* _REQUIRED TASK_
Produce an exact copy of all the data below, dropping every image.

(Collected data)

-- BEGIN --

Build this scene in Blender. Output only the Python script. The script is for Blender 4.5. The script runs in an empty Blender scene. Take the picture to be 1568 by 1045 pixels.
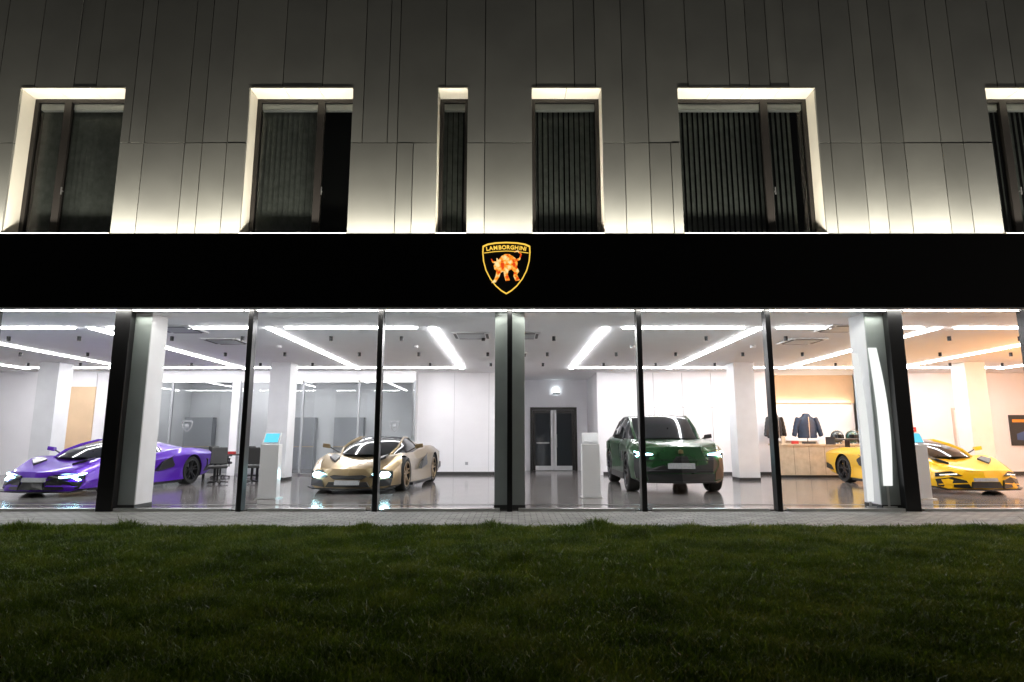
import bpy, bmesh, math, random
import numpy as np
from mathutils import Vector
random.seed(7); np.random.seed(7)
S=bpy.context.scene
S.view_settings.view_transform='Standard'; S.view_settings.look='None'; S.view_settings.exposure=0

# ---------------------------------------------------------------- materials
def mat(name,col,rough=.5,metal=0,coat=0,emis=None,es=0,noise=0,nscale=5,bump=0,bscale=60,spec=.5,coat_r=.03):
    m=bpy.data.materials.new(name); m.use_nodes=True; nt=m.node_tree; b=nt.nodes['Principled BSDF']
    b.inputs['Base Color'].default_value=(*col,1); b.inputs['Roughness'].default_value=rough
    b.inputs['Metallic'].default_value=metal; b.inputs['Coat Weight'].default_value=coat
    b.inputs['Coat Roughness'].default_value=coat_r
    b.inputs['Specular IOR Level'].default_value=spec
    if emis: b.inputs['Emission Color'].default_value=(*emis,1); b.inputs['Emission Strength'].default_value=es
    if noise or bump:
        tc=nt.nodes.new('ShaderNodeTexCoord')
    if noise:
        n=nt.nodes.new('ShaderNodeTexNoise'); n.inputs['Scale'].default_value=nscale; n.inputs['Detail'].default_value=5
        nt.links.new(tc.outputs['Object'],n.inputs['Vector'])
        r=nt.nodes.new('ShaderNodeMapRange'); r.inputs['From Min'].default_value=.3; r.inputs['From Max'].default_value=.7
        r.inputs['To Min'].default_value=1-noise; r.inputs['To Max'].default_value=1+noise
        nt.links.new(n.outputs['Fac'],r.inputs['Value'])
        mx=nt.nodes.new('ShaderNodeVectorMath'); mx.operation='SCALE'; mx.inputs[0].default_value=col
        nt.links.new(r.outputs['Result'],mx.inputs['Scale']); nt.links.new(mx.outputs[0],b.inputs['Base Color'])
        r2=nt.nodes.new('ShaderNodeMapRange'); r2.inputs['To Min'].default_value=rough*.8; r2.inputs['To Max'].default_value=min(1,rough*1.25)
        nt.links.new(n.outputs['Fac'],r2.inputs['Value']); nt.links.new(r2.outputs['Result'],b.inputs['Roughness'])
    if bump:
        n=nt.nodes.new('ShaderNodeTexNoise'); n.inputs['Scale'].default_value=bscale
        nt.links.new(tc.outputs['Object'],n.inputs['Vector'])
        bp=nt.nodes.new('ShaderNodeBump'); bp.inputs['Strength'].default_value=bump; bp.inputs['Distance'].default_value=.01
        nt.links.new(n.outputs['Fac'],bp.inputs['Height']); nt.links.new(bp.outputs[0],b.inputs['Normal'])
    return m
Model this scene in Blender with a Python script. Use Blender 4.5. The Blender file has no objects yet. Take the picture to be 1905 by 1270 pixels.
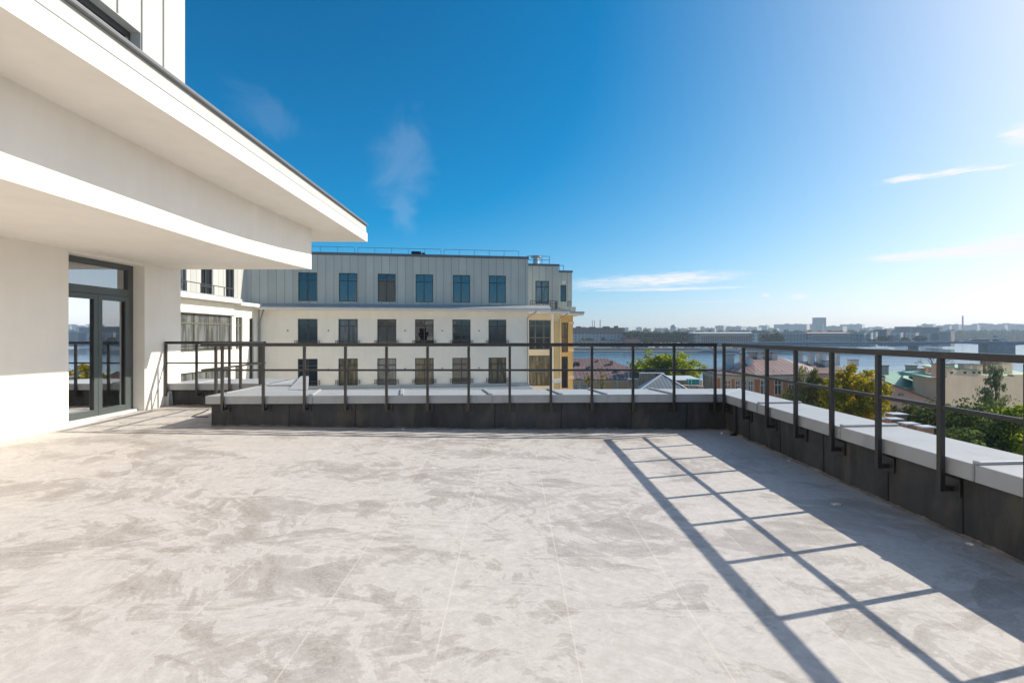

-- END --

* _ANSWER IN FULL_
Build this scene in Blender. Output only the Python script. The script is for Blender 4.5. The script runs in an empty Blender scene. Take the picture to be 1568 by 1045 pixels.
import bpy, bmesh, math, random
import numpy as np
from mathutils import Vector
random.seed(7); np.random.seed(7)
S=bpy.context.scene
S.view_settings.view_transform='Standard'; S.view_settings.look='None'; S.view_settings.exposure=0

# ---------------------------------------------------------------- materials
def mat(name,col,rough=.5,metal=0,coat=0,emis=None,es=0,noise=0,nscale=5,bump=0,bscale=60,spec=.5,coat_r=.03):
    m=bpy.data.materials.new(name); m.use_nodes=True; nt=m.node_tree; b=nt.nodes['Principled BSDF']
    b.inputs['Base Color'].default_value=(*col,1); b.inputs['Roughness'].default_value=rough
    b.inputs['Metallic'].default_value=metal; b.inputs['Coat Weight'].default_value=coat
    b.inputs['Coat Roughness'].default_value=coat_r
    b.inputs['Specular IOR Level'].default_value=spec
    if emis: b.inputs['Emission Color'].default_value=(*emis,1); b.inputs['Emission Strength'].default_value=es
    if noise or bump:
        tc=nt.nodes.new('ShaderNodeTexCoord')
    if noise:
        n=nt.nodes.new('ShaderNodeTexNoise'); n.inputs['Scale'].default_value=nscale; n.inputs['Detail'].default_value=5
        nt.links.new(tc.outputs['Object'],n.inputs['Vector'])
        r=nt.nodes.new('ShaderNodeMapRange'); r.inputs['From Min'].default_value=.3; r.inputs['From Max'].default_value=.7
        r.inputs['To Min'].default_value=1-noise; r.inputs['To Max'].default_value=1+noise
        nt.links.new(n.outputs['Fac'],r.inputs['Value'])
        mx=nt.nodes.new('ShaderNodeVectorMath'); mx.operation='SCALE'; mx.inputs[0].default_value=col
        nt.links.new(r.outputs['Result'],mx.inputs['Scale']); nt.links.new(mx.outputs[0],b.inputs['Base Color'])
        r2=nt.nodes.new('ShaderNodeMapRange'); r2.inputs['To Min'].default_value=rough*.8; r2.inputs['To Max'].default_value=min(1,rough*1.25)
        nt.links.new(n.outputs['Fac'],r2.inputs['Value']); nt.links.new(r2.outputs['Result'],b.inputs['Roughness'])
    if bump:
        n=nt.nodes.new('ShaderNodeTexNoise'); n.inputs['Scale'].default_value=bscale
        nt.links.new(tc.outputs['Object'],n.inputs['Vector'])
        bp=nt.nodes.new('ShaderNodeBump'); bp.inputs['Strength'].default_value=bump; bp.inputs['Distance'].default_value=.01
        nt.links.new(n.outputs['Fac'],bp.inputs['Height']); nt.links.new(bp.outputs[0],b.inputs['Normal'])
    return m
Model this scene in Blender with a Python script. Use Blender 4.5. The Blender file has no objects yet. Take the picture to be 1905 by 1270 pixels.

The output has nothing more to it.